Some in local media have labelled her “fake Thatcher” and say she has tried to gamble with the government’s finances. Others are asking how this may affect the UK’s policy towards Asia – most notably its tough stance against China.

In the financial markets, traders have been closely paying attention to the pound as Japan’s own currency is also trading at its 32-year low.

On social media, some people have been comparing her approval rating to Japan’s Prime Minister Fumio Kishida, saying that he’s still got some room to grow, while others are amused by the British sense of humour behind the “can Liz Truss outlast a lettuce” live stream.

Posting a photo of the stream, one user wrote: “There is not enough humour in Japanese media”.

USA

The White House usually makes an effort to stay out of British drama but this president took the plunge, writes Anthony Zurcher in Washington.

The bar that foreign news has to clear to penetrate into the American consciousness is quite high.

Special relationship notwithstanding, the British turmoil has garnered little attention in the US, although one commentator saw Truss’s plummet in the polls as a sign of a healthy British democracy because partisanship would prevent such a change in fortunes for a US president. Others have asked what it means for Margaret Thatcher’s ideology.

One American who was giving Liz Truss’s predicament some consideration, however, was President Joe Biden who called her tax-cutting plan a “mistake”.

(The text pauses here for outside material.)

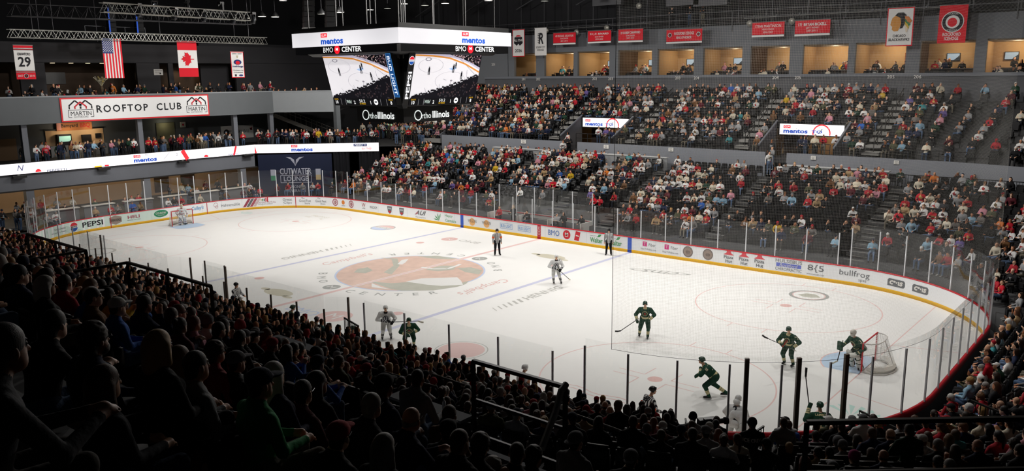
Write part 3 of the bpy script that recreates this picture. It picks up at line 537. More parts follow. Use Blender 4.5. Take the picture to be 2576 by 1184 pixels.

American presidents typically avoid getting too involved in the domestic disputes of other countries. This one, however, took that plunge – even if he seemed to acknowledge he shouldn’t have.

“I think that the idea of cutting taxes on the super wealthy at a time when,” he said, before cutting himself off. “Anyway, I just think – I disagreed with the policy, but that’s up to Great Britain to make that judgment, not me.”

Of course, Mr Biden has his own political challenges to face, with the midterm elections just a few weeks away, Republicans threatening to win majorities in Congress and Americans facing many of the same economic troubles currently bedevilling the British.

India

The focus in India is on its own economy, writes Rajini Vaidyanathan in Delhi.

News of the turmoil in the UK has barely made the front pages here in India – a sign of how officials in Delhi no longer look to Britain in the way they once did.

Seventy-five years since India gained independence, the focus is on how the economy here is growing, rather than the financial woes of its former coloniser.

The big news of Jeremy Hunt’s reversal of the tax cuts made it to page 12 and 15 in two of the country’s most read papers on the day after, though only as stories in the global sections. “PM Truss humiliated” was the headline which accompanied one of the write-ups.

That’s not to say there’s no interest in Conservative politics or politicians. When British Home Secretary Suella Braverman said Indians were the largest group who overstayed their visas, she sparked an angry reaction, as well as speculation her comments could derail a UK-India trade agreement.

And the real fascination in the summer came when Rishi Sunak entered the final phase of the Conservative leadership contest.

Many in the country wondered whether Mr Sunak – the son-in-law of Narayana Murthy, one of India’s wealthiest and best- known businessmen – would take charge at Number 10.

It didn’t happen then but could it now, ask some of the latest headlines. “Is a Rishi Sunak comeback imminent?” said one.